:: SHORT PROBLEM ::
From the entries below, copy every line where the string "picture" appears.

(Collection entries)
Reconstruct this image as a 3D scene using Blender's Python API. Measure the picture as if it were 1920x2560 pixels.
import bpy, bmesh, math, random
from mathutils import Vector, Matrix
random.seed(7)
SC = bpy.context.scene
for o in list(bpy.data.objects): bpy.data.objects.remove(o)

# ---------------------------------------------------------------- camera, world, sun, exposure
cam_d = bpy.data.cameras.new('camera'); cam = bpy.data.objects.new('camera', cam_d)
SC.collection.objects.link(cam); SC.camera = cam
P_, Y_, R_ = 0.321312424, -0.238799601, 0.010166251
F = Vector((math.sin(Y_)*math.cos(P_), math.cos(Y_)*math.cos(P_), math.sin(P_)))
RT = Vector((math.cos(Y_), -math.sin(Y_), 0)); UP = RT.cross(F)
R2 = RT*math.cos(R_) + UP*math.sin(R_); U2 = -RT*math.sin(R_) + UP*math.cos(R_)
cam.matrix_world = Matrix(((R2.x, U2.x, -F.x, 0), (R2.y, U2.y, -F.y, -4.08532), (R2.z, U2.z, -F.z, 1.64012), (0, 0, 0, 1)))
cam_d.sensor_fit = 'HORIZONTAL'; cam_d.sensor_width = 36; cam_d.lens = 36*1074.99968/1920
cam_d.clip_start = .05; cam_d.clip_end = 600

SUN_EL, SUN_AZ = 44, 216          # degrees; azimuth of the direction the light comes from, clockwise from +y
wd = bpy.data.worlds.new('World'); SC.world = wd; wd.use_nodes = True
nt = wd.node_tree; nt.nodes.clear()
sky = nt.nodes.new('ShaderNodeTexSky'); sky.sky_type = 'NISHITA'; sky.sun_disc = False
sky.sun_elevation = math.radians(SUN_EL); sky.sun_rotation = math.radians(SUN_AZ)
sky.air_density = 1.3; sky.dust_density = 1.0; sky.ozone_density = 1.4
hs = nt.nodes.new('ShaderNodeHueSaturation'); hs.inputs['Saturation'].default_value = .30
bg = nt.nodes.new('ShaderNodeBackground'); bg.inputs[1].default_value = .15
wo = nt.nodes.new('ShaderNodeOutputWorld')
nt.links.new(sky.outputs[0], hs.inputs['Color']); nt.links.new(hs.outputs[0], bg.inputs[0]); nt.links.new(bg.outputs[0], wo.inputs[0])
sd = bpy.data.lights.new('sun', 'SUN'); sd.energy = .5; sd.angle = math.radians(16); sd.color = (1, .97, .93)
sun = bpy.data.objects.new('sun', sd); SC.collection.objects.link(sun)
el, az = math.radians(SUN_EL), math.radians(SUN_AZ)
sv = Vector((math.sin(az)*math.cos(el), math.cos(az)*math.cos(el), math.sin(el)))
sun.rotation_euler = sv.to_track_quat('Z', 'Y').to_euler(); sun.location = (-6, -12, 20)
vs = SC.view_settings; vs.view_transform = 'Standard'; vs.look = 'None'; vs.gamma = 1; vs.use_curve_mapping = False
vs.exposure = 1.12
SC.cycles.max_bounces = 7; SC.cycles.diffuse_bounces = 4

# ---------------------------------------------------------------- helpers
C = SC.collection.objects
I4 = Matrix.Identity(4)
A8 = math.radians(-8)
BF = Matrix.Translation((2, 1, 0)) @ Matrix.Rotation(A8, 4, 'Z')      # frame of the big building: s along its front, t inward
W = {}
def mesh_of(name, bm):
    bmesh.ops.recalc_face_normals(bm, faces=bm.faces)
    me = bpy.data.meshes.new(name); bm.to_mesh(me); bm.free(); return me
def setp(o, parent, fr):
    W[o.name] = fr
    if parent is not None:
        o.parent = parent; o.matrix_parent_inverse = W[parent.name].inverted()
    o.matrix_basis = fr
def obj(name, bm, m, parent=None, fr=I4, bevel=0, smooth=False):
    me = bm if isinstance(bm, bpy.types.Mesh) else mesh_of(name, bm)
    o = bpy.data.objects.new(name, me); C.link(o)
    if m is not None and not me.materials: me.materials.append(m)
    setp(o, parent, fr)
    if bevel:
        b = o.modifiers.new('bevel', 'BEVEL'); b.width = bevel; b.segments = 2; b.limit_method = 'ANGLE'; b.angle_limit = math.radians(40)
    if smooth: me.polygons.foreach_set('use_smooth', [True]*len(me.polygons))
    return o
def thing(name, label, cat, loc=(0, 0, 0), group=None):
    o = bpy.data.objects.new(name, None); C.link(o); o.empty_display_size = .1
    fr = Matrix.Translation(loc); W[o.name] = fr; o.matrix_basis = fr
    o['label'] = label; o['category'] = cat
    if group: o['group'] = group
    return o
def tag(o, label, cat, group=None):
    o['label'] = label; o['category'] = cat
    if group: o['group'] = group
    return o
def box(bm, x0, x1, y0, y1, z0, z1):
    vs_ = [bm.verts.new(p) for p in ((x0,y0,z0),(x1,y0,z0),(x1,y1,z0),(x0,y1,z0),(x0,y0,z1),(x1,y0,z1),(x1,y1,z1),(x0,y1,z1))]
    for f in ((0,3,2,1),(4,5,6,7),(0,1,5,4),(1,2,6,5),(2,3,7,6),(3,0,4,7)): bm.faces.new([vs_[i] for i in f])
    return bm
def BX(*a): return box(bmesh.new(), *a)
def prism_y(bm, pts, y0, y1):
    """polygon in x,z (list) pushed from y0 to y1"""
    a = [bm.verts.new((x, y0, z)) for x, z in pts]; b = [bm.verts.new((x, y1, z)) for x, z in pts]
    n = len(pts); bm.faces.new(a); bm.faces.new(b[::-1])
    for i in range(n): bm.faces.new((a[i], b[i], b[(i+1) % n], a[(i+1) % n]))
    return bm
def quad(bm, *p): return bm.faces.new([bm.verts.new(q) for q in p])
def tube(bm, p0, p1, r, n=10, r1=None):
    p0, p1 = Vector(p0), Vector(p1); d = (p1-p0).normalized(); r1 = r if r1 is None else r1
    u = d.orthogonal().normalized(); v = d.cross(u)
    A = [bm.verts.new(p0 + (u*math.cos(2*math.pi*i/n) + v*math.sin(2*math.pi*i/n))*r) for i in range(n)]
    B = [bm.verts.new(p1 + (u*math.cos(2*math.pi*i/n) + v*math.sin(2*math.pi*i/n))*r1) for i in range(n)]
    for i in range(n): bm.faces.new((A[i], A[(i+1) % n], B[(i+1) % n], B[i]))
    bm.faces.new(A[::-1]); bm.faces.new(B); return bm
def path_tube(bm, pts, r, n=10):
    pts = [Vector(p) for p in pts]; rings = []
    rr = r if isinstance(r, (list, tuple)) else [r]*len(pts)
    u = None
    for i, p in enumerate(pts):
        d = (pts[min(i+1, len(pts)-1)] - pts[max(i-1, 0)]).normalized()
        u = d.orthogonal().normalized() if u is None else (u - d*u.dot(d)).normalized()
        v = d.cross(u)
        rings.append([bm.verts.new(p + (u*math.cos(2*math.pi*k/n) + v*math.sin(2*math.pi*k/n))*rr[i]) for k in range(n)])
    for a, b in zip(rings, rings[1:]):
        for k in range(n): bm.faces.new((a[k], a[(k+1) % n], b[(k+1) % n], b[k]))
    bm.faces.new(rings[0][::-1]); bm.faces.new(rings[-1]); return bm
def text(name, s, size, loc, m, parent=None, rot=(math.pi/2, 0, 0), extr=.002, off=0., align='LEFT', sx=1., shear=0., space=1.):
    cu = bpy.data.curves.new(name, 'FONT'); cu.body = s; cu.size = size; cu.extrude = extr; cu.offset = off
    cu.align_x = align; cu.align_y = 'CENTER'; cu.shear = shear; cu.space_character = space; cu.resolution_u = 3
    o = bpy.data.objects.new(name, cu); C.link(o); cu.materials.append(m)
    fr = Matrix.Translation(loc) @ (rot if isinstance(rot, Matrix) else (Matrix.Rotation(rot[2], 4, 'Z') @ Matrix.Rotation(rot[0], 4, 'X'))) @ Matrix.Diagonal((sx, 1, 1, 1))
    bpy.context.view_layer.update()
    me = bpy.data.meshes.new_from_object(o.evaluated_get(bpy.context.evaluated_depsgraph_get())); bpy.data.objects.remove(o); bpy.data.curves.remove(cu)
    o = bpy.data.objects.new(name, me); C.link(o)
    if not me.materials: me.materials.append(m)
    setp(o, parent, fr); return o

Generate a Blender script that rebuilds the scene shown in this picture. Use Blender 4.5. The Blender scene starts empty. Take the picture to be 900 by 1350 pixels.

:: PROBLEM SOLUTION ::
Reconstruct this image as a 3D scene using Blender's Python API. Measure the picture as if it were 1920x2560 pixels.
Generate a Blender script that rebuilds the scene shown in this picture. Use Blender 4.5. The Blender scene starts empty. Take the picture to be 900 by 1350 pixels.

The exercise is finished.